§ **Job**: Search the listing for "follow" and copy every line where it appears.
▼
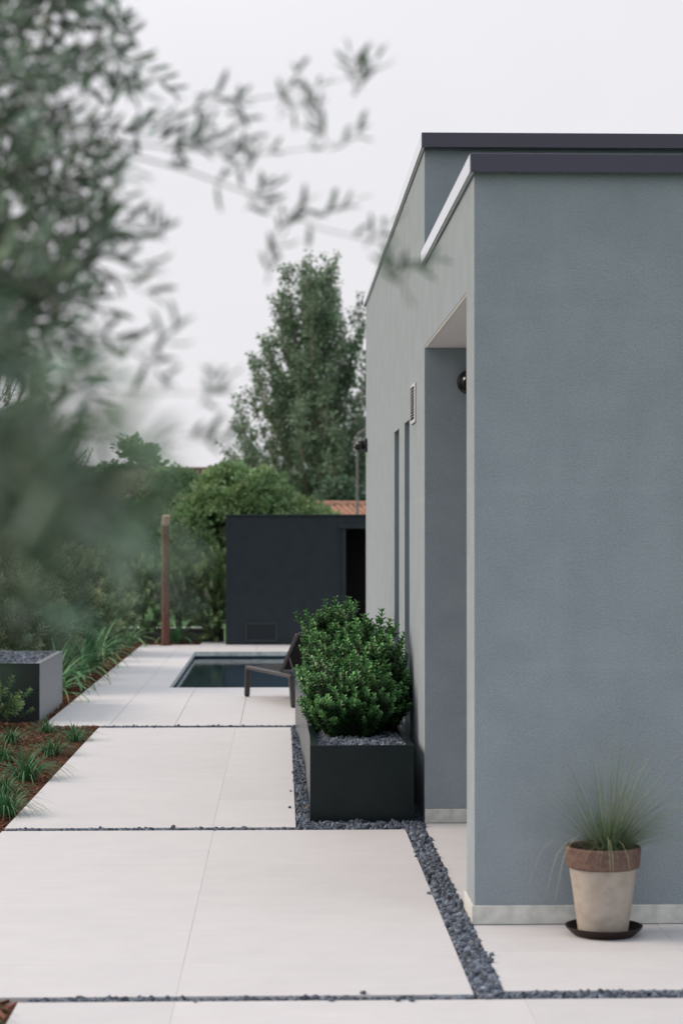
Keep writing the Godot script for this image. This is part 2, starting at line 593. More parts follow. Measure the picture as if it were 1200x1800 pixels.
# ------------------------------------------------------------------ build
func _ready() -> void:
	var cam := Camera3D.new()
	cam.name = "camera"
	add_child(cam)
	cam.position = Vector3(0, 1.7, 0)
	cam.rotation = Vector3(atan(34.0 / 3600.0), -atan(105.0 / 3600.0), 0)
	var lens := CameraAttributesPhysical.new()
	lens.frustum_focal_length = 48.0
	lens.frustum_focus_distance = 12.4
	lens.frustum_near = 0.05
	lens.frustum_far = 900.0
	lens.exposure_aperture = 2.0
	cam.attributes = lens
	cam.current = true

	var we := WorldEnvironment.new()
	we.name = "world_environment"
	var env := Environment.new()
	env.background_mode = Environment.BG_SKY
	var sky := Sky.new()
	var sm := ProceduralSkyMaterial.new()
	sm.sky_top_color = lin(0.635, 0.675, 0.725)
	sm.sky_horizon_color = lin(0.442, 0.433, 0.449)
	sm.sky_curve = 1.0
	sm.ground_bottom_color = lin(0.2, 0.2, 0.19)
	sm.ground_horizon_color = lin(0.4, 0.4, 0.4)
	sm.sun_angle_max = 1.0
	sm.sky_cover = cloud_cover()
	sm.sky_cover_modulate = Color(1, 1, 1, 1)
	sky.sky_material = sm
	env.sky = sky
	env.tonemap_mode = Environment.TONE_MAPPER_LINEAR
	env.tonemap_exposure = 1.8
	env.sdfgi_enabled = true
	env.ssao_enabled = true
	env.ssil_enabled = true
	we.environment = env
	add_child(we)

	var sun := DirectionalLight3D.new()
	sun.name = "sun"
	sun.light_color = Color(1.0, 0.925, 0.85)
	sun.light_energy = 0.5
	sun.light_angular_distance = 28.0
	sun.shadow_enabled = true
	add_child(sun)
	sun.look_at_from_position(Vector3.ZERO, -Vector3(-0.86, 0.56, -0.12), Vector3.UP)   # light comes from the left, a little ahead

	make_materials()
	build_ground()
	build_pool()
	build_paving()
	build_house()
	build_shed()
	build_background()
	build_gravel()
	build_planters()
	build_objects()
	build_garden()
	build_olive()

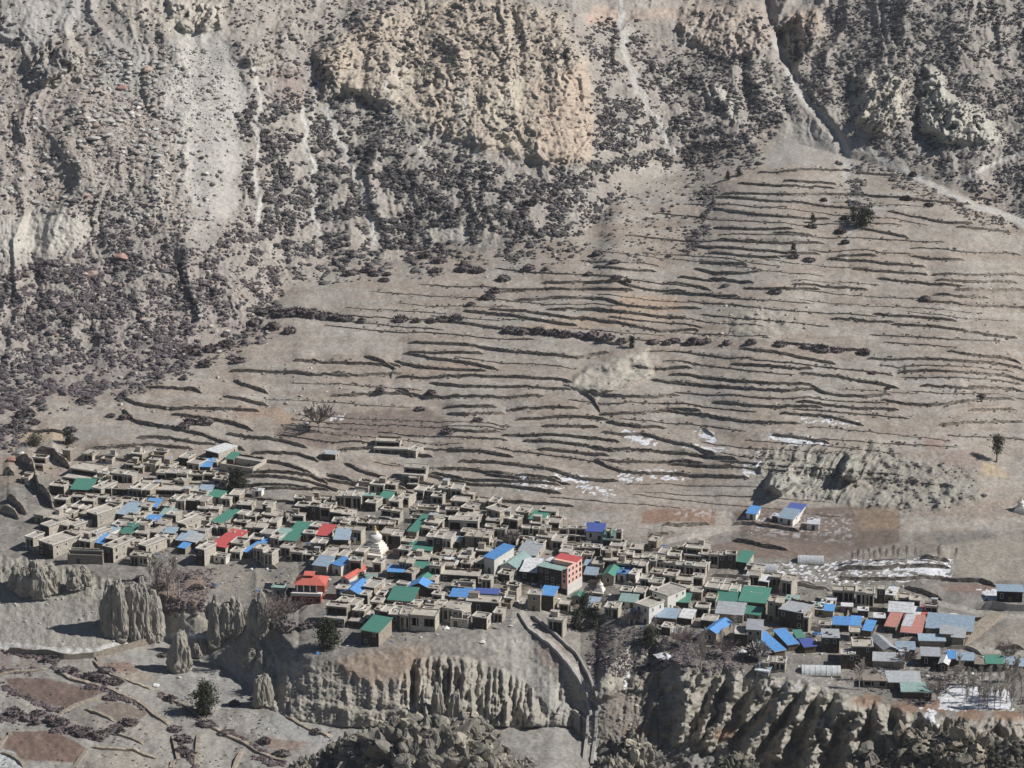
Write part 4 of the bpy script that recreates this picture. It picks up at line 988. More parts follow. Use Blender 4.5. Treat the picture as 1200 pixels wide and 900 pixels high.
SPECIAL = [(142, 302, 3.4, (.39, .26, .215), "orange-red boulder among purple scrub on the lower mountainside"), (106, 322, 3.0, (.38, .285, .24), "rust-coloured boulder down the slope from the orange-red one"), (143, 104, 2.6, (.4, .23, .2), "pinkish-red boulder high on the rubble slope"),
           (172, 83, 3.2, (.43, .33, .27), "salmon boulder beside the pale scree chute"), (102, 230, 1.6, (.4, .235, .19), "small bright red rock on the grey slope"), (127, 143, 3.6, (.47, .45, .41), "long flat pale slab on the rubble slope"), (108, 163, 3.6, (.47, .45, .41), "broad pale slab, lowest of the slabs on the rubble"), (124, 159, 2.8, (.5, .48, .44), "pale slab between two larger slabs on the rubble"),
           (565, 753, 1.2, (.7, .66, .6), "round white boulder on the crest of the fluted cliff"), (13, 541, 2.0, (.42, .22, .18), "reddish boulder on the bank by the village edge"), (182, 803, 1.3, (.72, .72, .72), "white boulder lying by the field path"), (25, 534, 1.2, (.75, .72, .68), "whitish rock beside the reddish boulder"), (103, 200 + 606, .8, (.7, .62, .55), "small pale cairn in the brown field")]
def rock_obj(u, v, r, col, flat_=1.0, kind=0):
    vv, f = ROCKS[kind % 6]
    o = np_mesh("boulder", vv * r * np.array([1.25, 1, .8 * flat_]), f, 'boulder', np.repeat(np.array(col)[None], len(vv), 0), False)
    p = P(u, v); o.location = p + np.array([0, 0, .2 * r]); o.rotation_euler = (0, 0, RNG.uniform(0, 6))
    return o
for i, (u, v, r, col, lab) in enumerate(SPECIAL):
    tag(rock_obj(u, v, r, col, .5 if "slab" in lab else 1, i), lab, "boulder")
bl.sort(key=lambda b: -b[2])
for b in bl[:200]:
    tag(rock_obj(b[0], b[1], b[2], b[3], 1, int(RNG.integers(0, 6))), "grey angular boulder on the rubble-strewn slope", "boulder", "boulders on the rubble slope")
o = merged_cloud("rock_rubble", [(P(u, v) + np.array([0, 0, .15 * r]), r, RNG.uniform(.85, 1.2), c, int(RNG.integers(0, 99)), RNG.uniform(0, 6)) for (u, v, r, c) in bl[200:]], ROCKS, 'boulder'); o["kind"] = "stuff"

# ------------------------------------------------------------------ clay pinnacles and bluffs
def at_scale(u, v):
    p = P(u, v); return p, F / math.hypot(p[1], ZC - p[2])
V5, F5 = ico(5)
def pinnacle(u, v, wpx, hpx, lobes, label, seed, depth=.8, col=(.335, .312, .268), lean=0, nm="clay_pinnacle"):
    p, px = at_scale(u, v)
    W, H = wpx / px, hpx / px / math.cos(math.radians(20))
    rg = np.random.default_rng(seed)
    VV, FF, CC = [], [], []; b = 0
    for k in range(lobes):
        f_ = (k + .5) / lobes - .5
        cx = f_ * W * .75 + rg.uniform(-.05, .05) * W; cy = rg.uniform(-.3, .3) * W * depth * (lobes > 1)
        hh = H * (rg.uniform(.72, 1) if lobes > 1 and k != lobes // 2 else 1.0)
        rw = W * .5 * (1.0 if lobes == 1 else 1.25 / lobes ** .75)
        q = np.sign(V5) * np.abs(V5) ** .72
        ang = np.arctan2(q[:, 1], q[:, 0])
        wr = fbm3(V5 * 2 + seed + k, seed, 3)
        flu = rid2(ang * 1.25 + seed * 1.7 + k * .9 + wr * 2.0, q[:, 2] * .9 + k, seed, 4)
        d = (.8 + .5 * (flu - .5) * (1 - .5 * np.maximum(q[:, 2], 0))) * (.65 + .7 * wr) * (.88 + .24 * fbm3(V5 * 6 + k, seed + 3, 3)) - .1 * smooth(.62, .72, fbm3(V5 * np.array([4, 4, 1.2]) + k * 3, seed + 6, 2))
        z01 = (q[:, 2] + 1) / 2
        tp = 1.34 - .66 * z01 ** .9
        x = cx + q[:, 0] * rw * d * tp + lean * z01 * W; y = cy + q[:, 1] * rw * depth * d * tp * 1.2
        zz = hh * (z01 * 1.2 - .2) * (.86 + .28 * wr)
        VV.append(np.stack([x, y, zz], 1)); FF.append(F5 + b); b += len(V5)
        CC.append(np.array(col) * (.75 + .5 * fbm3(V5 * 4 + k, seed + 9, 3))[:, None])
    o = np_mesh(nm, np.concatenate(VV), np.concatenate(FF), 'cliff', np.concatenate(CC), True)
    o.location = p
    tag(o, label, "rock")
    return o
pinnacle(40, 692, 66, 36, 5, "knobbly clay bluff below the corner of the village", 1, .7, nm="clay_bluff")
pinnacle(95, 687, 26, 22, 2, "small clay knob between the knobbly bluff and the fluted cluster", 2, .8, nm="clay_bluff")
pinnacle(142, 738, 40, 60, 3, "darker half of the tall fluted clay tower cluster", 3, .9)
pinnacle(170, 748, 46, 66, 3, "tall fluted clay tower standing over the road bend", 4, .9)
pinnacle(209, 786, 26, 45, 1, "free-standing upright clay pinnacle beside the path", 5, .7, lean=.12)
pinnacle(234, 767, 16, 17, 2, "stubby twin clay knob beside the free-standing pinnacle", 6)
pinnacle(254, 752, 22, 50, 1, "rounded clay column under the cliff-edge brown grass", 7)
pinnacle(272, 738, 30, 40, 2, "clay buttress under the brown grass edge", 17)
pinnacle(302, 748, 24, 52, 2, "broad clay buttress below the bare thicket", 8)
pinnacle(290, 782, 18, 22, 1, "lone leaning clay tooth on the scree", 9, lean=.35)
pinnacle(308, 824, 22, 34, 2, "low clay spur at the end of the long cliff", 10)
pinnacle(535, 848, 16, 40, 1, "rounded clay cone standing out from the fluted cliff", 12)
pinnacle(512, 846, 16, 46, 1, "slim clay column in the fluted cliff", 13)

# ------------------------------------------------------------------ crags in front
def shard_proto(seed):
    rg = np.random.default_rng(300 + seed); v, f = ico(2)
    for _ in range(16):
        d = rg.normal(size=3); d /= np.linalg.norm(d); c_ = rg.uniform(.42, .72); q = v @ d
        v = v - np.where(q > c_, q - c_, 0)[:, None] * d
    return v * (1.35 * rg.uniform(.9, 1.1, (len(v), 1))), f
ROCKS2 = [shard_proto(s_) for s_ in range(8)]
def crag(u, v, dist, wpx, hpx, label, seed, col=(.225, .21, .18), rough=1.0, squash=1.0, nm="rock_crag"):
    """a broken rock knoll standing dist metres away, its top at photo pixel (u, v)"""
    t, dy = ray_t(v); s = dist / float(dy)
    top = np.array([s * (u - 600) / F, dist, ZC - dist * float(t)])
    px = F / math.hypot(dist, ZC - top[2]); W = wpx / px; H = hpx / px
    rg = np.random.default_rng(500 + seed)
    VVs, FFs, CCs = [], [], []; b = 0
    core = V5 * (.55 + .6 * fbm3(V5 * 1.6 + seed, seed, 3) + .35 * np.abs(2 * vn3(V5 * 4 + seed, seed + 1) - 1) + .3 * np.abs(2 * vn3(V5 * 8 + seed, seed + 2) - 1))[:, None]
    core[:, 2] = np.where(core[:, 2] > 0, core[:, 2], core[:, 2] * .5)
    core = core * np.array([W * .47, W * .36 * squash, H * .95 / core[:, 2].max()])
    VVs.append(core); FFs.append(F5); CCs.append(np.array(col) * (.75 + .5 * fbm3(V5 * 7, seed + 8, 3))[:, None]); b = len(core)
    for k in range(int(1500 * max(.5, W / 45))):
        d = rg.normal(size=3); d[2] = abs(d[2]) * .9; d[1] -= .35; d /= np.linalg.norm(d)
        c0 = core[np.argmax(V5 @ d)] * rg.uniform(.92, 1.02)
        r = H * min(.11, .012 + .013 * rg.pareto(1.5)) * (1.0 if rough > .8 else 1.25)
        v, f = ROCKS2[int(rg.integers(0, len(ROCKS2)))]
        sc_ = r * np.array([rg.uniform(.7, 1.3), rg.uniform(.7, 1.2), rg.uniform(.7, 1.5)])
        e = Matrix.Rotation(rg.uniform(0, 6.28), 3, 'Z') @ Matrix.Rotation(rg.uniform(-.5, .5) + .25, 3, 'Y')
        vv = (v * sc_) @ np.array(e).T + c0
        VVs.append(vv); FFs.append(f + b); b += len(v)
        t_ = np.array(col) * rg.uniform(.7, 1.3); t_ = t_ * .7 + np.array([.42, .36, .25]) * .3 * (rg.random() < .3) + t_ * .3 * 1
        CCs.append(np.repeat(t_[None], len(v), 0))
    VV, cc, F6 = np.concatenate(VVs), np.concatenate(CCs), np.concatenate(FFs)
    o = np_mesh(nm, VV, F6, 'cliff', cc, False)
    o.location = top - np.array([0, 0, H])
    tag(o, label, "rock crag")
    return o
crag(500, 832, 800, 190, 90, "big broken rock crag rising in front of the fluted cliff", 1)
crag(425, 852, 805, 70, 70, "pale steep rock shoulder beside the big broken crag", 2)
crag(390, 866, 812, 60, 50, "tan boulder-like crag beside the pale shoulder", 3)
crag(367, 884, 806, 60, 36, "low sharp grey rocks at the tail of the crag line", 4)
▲
§ **Response below**:
Keep writing the Godot script for this image. This is part 2, starting at line 593. More parts follow. Measure the picture as if it were 1200x1800 pixels.
Write part 4 of the bpy script that recreates this picture. It picks up at line 988. More parts follow. Use Blender 4.5. Treat the picture as 1200 pixels wide and 900 pixels high.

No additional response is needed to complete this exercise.